To his credit, Ronald Reagan was the best performative politician in recent memory. He was the first TV president. An actor by trade that deftly used the tricks of the trade to ensure he was in control of the populace’s perception. His most famous move was a meeting with Soviet leader Gorbachev, in which Reagan met Gorbachev in freezing temperatures wearing just a suit while the Soviet Premiere was bundled up. Subtle by today’s standards, but at the time an obvious and successful power move. 

It is Reagan’s performance politics that Democrats continue to mire through hoping to unlock the secrets that made him the glowing symbol of a party. Joe Biden is certainly doing his best to show strength through confidence, kindness through humility, and openness through his cabinet appointments. Biden unfortunately, is trying to play Scrabble against a group that struggles with Go-Fish. Trump has helped strip political symbolism down to its most shallow and obvious form. If you can’t put it on a flag, bumper sticker, or meme then you’ve already lost. 

President Barack Obama, particularly his blackness, served as the anti-symbol for today’s GOP. Many of the young tea-partiers turned Q goons began their career running for local office 12 years ago with a message that they would “Fight Obama.” At the time, many sane voters laughed at the absurdity of a county commissioner fighting the President. Yet these people won elections. Then more elections. Always quick to jump on a bandwagon, it was Trump’s birtherism that catapulted him into the political world.

Further weaponizing the anti-symbol of a black president, Trump was able to bridge the gap from every defeat into a simplistic symbol of conspiracy. If the Democrats had taken the time or effort to really compete locally, perhaps they could have been better prepared. Hillary tried to stick to the old game and lost the election. It took responses from previously unknown corners of Democratic leadership, the deep south, to combat the Trumpist model. Stacy Abrams set a model in how to combine symbolism with honor, not that the Democrats have fully adopted those techniques.

Performance politics led to the Q movement taking over the Republican base. Until there is an actual policy cornerstone supporting the party, it will continue to fall into whoever can provide the most emotionally charged symbols. There’s a reason Republican’s still have no plan to replace Obamacare. Their sole purpose is to project their victimization onto brash symbols and to rally a mob behind them. There is no populism to be found here. What’s more, it is insulting to generations of populists that the media continues to refer to them as such. 
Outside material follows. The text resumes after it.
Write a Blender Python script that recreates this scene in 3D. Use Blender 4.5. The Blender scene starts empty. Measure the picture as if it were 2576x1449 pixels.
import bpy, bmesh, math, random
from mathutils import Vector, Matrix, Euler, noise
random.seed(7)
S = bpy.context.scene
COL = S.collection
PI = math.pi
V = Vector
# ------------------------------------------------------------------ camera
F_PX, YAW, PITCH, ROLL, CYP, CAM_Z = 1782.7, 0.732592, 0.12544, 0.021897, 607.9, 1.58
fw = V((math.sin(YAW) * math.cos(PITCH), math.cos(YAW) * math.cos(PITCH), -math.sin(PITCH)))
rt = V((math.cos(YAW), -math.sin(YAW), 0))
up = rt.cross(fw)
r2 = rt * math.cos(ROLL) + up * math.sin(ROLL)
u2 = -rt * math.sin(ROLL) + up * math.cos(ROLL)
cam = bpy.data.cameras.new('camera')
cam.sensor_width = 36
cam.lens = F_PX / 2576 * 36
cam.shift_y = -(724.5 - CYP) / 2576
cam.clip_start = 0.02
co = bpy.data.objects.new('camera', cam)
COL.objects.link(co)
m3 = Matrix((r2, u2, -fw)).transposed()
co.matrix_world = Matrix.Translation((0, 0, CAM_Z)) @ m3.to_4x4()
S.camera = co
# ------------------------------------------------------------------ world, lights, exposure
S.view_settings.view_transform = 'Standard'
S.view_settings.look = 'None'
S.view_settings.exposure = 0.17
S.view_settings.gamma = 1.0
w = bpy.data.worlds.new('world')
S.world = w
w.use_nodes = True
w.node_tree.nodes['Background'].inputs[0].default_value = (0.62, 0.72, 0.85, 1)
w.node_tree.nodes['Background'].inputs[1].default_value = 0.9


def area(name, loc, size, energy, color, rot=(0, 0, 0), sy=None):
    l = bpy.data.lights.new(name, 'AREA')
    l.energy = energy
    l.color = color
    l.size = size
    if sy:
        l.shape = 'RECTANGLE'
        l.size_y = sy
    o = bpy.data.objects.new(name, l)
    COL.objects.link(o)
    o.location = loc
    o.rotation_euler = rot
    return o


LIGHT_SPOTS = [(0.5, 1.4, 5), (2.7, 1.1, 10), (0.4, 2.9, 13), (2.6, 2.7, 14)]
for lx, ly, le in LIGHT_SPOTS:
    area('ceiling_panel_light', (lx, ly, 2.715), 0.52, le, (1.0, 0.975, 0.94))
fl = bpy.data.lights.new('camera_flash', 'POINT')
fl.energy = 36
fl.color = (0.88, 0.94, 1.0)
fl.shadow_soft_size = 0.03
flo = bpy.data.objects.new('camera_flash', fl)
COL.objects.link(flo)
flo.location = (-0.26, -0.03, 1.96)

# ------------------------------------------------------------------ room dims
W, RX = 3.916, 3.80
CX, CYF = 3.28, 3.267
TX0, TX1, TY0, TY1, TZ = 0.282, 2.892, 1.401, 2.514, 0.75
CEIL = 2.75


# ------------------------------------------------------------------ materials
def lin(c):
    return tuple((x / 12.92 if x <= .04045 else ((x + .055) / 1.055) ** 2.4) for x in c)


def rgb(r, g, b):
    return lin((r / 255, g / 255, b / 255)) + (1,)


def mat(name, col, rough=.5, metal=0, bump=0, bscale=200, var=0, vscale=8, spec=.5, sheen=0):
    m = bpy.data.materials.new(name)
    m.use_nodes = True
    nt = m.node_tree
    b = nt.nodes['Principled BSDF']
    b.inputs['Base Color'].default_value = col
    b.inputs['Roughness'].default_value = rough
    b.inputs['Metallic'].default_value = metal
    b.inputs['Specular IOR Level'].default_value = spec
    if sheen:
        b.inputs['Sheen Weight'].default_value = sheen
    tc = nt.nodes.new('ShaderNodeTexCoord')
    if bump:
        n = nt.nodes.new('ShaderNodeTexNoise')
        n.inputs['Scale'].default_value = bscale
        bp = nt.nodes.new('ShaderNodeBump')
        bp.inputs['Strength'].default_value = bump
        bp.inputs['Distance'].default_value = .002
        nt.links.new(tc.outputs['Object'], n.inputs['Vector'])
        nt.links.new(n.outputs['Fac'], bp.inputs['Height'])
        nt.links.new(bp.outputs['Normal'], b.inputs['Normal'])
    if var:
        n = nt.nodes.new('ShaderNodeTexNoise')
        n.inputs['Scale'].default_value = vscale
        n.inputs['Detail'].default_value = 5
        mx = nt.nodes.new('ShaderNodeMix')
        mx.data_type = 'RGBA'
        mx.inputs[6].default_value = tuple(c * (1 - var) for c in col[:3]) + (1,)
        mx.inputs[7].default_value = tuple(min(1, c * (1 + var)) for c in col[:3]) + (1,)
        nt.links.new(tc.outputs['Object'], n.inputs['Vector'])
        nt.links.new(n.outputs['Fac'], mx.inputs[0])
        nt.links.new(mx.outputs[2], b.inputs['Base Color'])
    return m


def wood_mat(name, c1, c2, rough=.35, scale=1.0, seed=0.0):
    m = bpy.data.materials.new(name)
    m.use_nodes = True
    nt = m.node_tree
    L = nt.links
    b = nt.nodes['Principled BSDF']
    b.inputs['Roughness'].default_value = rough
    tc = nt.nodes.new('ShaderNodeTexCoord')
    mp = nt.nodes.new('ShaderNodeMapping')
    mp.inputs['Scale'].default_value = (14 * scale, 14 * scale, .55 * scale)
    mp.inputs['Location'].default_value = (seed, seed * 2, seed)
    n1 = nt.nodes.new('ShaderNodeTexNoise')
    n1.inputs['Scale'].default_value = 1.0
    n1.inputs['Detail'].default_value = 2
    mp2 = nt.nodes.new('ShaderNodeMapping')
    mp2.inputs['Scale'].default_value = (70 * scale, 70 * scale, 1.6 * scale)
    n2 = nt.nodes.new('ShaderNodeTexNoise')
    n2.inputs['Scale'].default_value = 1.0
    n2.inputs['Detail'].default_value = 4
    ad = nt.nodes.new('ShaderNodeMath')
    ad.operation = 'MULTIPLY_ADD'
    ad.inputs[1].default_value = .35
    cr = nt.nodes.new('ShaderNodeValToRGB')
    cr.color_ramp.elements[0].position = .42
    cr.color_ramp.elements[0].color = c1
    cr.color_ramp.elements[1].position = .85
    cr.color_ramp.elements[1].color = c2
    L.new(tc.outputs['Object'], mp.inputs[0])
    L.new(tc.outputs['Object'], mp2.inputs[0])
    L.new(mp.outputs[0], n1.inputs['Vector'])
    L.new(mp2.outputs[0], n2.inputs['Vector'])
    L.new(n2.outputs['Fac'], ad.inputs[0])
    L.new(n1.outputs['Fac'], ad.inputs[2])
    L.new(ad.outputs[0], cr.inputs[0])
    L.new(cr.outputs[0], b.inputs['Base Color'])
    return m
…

There have been few symbols to come out of Biden’s first few weeks in office. Grumpy Bernie hardly commands political attention. Amanda Gorman’s red headband will be a fashion icon, as it should. A symbol of art, strength, and passion for young women of color. Gorman’s style will be far more meaningful than a flag with a blue stripe or a red hat, but will it be as powerful politically? I am not advocating for the Democrats to sink to the meme-ification of the Right, but I would like to know if they plan to address the most powerful weapon of their enemy.